Is this a Good Choice for your Vehicles?
Propane is an excellent fuel choice for fleet vehicles, which have characteristics that make them ideal candidates for propane operation. Typical characteristics include:
- High fuel usage
- Significant emissions
- Urban locations
- Centrally fueled
- Fixed and/or limited routes
- Susceptibility to government mandates
- Special vehicle orders
- High public visibility
Fleet operators do not have to sacrifice performance for environmental friendliness. The power, acceleration, payload, and cruise speed of propane-fueled vehicles are comparable to those obtained with equivalent internal-combustion engines. In addition to its superiority in environmental benefits, propane is safe, readily available, and makes good economic sense.
Environmentally Preferred
At the top of the federal government’s environmental agenda is the need to reduce air pollution caused by engine emissions. The use of clean-burning fuels is critical to achieving this goal. Propane is on the Environmental Protection Agency’s (EPA) list of federally approved clean-burning fuels. Furthermore, propane is contained in a sealed, pressure-tight system at all times, and there are no evaporative emissions. This eliminates a significant source of secondary pollution.
Propane is clean burning. Tests conducted by the EPA show that propane engines produce 60 percent less ozone-forming emissions than reformulated gasoline. Recent tailpipe emissions tests performed on Orange County (California) Transit Authority’s propane buses showed they emitted 87 percent less total hydrocarbons, 50 percent less nitrogen oxides, and 40 percent less particulate matter than gasoline-fueled buses.
Safe
Propane is nontoxic and nonpoisonous, and has a very small flammability range (the lowest among all the alternative fuels).

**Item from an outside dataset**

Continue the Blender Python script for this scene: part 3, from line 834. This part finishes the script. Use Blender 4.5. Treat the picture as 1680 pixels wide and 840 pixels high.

Propane vehicle tanks are tested to four times the normal operating pressures, and the tanks are 20 times as puncture resistant as gasoline tanks. (Source – Puget Sound Clean Cities Coalition).
Readily Available
More than 90% of all propane used in the US is produced domestically meaning the revenue from this source of energy would stay in the USA. There are over 10,000 public propane refueling stations and an established network of licensed propane conversion centers throughout the country, and the numbers are growing.